---------- Supplied records ----------

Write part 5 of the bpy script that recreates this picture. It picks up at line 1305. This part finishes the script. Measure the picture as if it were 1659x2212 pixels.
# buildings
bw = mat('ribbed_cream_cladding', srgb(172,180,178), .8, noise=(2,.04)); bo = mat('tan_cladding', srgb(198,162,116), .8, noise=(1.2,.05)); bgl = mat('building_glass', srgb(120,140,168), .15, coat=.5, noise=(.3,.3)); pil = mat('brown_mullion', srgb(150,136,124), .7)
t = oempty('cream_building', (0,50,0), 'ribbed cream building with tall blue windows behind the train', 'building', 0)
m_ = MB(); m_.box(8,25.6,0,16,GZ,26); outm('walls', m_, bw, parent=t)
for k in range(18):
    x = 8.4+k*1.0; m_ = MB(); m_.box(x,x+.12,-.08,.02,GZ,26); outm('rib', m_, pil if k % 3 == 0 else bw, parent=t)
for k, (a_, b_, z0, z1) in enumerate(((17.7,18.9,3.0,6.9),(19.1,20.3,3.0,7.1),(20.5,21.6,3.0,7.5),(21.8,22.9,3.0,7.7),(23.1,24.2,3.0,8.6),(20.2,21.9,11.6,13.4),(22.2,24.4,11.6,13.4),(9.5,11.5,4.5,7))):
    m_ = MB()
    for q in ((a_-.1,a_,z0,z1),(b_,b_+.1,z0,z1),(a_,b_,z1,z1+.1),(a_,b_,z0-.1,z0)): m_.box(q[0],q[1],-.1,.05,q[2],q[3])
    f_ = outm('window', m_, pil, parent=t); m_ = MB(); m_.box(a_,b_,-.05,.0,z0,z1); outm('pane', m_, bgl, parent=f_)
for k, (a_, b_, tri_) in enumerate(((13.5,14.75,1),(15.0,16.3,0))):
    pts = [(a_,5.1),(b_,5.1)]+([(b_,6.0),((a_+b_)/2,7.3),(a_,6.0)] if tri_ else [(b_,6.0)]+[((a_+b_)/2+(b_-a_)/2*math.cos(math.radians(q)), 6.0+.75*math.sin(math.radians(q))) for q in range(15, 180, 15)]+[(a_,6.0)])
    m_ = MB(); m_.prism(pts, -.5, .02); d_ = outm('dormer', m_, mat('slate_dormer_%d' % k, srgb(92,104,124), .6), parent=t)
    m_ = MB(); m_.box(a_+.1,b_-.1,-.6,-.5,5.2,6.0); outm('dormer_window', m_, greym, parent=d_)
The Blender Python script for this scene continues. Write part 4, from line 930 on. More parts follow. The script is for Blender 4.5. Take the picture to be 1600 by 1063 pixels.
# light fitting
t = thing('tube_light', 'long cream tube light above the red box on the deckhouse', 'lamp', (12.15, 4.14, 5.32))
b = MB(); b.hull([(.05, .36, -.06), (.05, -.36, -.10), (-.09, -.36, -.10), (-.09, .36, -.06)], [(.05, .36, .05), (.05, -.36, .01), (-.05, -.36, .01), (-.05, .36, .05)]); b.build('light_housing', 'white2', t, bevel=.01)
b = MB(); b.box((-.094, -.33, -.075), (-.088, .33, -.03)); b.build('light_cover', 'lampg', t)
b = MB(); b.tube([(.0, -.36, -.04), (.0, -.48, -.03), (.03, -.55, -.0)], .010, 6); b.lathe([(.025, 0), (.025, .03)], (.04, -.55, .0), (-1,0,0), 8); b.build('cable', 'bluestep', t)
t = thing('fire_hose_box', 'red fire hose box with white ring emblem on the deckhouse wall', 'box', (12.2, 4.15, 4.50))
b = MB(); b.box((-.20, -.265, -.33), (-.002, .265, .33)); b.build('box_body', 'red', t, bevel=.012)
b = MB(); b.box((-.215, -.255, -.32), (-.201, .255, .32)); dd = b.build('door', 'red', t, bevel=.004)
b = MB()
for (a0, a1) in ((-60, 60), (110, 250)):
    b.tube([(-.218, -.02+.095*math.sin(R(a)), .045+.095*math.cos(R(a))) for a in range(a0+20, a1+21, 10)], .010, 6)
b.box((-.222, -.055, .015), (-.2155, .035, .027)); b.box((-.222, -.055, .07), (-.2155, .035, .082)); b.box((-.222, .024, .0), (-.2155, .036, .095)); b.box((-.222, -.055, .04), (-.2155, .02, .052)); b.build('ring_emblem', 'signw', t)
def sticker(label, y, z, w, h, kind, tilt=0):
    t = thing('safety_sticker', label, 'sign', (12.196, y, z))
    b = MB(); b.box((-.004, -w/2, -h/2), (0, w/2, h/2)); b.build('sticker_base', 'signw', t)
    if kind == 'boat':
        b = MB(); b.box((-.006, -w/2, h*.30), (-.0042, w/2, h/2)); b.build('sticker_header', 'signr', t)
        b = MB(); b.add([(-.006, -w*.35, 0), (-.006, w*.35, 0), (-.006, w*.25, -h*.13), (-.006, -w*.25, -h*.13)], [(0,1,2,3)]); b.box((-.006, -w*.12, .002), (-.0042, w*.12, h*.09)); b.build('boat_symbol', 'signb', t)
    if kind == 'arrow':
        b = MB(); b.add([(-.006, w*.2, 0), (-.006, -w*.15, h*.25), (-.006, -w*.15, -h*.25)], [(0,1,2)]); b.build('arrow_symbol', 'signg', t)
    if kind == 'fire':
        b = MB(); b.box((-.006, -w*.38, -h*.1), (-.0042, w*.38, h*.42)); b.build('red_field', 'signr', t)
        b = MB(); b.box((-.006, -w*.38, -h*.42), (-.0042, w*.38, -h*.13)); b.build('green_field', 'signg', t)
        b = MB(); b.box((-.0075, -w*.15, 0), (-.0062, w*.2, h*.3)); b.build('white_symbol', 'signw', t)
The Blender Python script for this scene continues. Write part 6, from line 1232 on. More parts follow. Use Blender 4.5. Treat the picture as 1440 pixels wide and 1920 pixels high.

----------

▶ _Your task_: Make an exact copy of the listing, including every line.

▶ _Exercise output_:
Write part 5 of the bpy script that recreates this picture. It picks up at line 1305. This part finishes the script. Measure the picture as if it were 1659x2212 pixels.
# buildings
bw = mat('ribbed_cream_cladding', srgb(172,180,178), .8, noise=(2,.04)); bo = mat('tan_cladding', srgb(198,162,116), .8, noise=(1.2,.05)); bgl = mat('building_glass', srgb(120,140,168), .15, coat=.5, noise=(.3,.3)); pil = mat('brown_mullion', srgb(150,136,124), .7)
t = oempty('cream_building', (0,50,0), 'ribbed cream building with tall blue windows behind the train', 'building', 0)
m_ = MB(); m_.box(8,25.6,0,16,GZ,26); outm('walls', m_, bw, parent=t)
for k in range(18):
    x = 8.4+k*1.0; m_ = MB(); m_.box(x,x+.12,-.08,.02,GZ,26); outm('rib', m_, pil if k % 3 == 0 else bw, parent=t)
for k, (a_, b_, z0, z1) in enumerate(((17.7,18.9,3.0,6.9),(19.1,20.3,3.0,7.1),(20.5,21.6,3.0,7.5),(21.8,22.9,3.0,7.7),(23.1,24.2,3.0,8.6),(20.2,21.9,11.6,13.4),(22.2,24.4,11.6,13.4),(9.5,11.5,4.5,7))):
    m_ = MB()
    for q in ((a_-.1,a_,z0,z1),(b_,b_+.1,z0,z1),(a_,b_,z1,z1+.1),(a_,b_,z0-.1,z0)): m_.box(q[0],q[1],-.1,.05,q[2],q[3])
    f_ = outm('window', m_, pil, parent=t); m_ = MB(); m_.box(a_,b_,-.05,.0,z0,z1); outm('pane', m_, bgl, parent=f_)
for k, (a_, b_, tri_) in enumerate(((13.5,14.75,1),(15.0,16.3,0))):
    pts = [(a_,5.1),(b_,5.1)]+([(b_,6.0),((a_+b_)/2,7.3),(a_,6.0)] if tri_ else [(b_,6.0)]+[((a_+b_)/2+(b_-a_)/2*math.cos(math.radians(q)), 6.0+.75*math.sin(math.radians(q))) for q in range(15, 180, 15)]+[(a_,6.0)])
    m_ = MB(); m_.prism(pts, -.5, .02); d_ = outm('dormer', m_, mat('slate_dormer_%d' % k, srgb(92,104,124), .6), parent=t)
    m_ = MB(); m_.box(a_+.1,b_-.1,-.6,-.5,5.2,6.0); outm('dormer_window', m_, greym, parent=d_)
The Blender Python script for this scene continues. Write part 4, from line 930 on. More parts follow. The script is for Blender 4.5. Take the picture to be 1600 by 1063 pixels.
# light fitting
t = thing('tube_light', 'long cream tube light above the red box on the deckhouse', 'lamp', (12.15, 4.14, 5.32))
b = MB(); b.hull([(.05, .36, -.06), (.05, -.36, -.10), (-.09, -.36, -.10), (-.09, .36, -.06)], [(.05, .36, .05), (.05, -.36, .01), (-.05, -.36, .01), (-.05, .36, .05)]); b.build('light_housing', 'white2', t, bevel=.01)
b = MB(); b.box((-.094, -.33, -.075), (-.088, .33, -.03)); b.build('light_cover', 'lampg', t)
b = MB(); b.tube([(.0, -.36, -.04), (.0, -.48, -.03), (.03, -.55, -.0)], .010, 6); b.lathe([(.025, 0), (.025, .03)], (.04, -.55, .0), (-1,0,0), 8); b.build('cable', 'bluestep', t)
t = thing('fire_hose_box', 'red fire hose box with white ring emblem on the deckhouse wall', 'box', (12.2, 4.15, 4.50))
b = MB(); b.box((-.20, -.265, -.33), (-.002, .265, .33)); b.build('box_body', 'red', t, bevel=.012)
b = MB(); b.box((-.215, -.255, -.32), (-.201, .255, .32)); dd = b.build('door', 'red', t, bevel=.004)
b = MB()
for (a0, a1) in ((-60, 60), (110, 250)):
    b.tube([(-.218, -.02+.095*math.sin(R(a)), .045+.095*math.cos(R(a))) for a in range(a0+20, a1+21, 10)], .010, 6)
b.box((-.222, -.055, .015), (-.2155, .035, .027)); b.box((-.222, -.055, .07), (-.2155, .035, .082)); b.box((-.222, .024, .0), (-.2155, .036, .095)); b.box((-.222, -.055, .04), (-.2155, .02, .052)); b.build('ring_emblem', 'signw', t)
def sticker(label, y, z, w, h, kind, tilt=0):
    t = thing('safety_sticker', label, 'sign', (12.196, y, z))
    b = MB(); b.box((-.004, -w/2, -h/2), (0, w/2, h/2)); b.build('sticker_base', 'signw', t)
    if kind == 'boat':
        b = MB(); b.box((-.006, -w/2, h*.30), (-.0042, w/2, h/2)); b.build('sticker_header', 'signr', t)
        b = MB(); b.add([(-.006, -w*.35, 0), (-.006, w*.35, 0), (-.006, w*.25, -h*.13), (-.006, -w*.25, -h*.13)], [(0,1,2,3)]); b.box((-.006, -w*.12, .002), (-.0042, w*.12, h*.09)); b.build('boat_symbol', 'signb', t)
    if kind == 'arrow':
        b = MB(); b.add([(-.006, w*.2, 0), (-.006, -w*.15, h*.25), (-.006, -w*.15, -h*.25)], [(0,1,2)]); b.build('arrow_symbol', 'signg', t)
    if kind == 'fire':
        b = MB(); b.box((-.006, -w*.38, -h*.1), (-.0042, w*.38, h*.42)); b.build('red_field', 'signr', t)
        b = MB(); b.box((-.006, -w*.38, -h*.42), (-.0042, w*.38, -h*.13)); b.build('green_field', 'signg', t)
        b = MB(); b.box((-.0075, -w*.15, 0), (-.0062, w*.2, h*.3)); b.build('white_symbol', 'signw', t)
The Blender Python script for this scene continues. Write part 6, from line 1232 on. More parts follow. Use Blender 4.5. Treat the picture as 1440 pixels wide and 1920 pixels high.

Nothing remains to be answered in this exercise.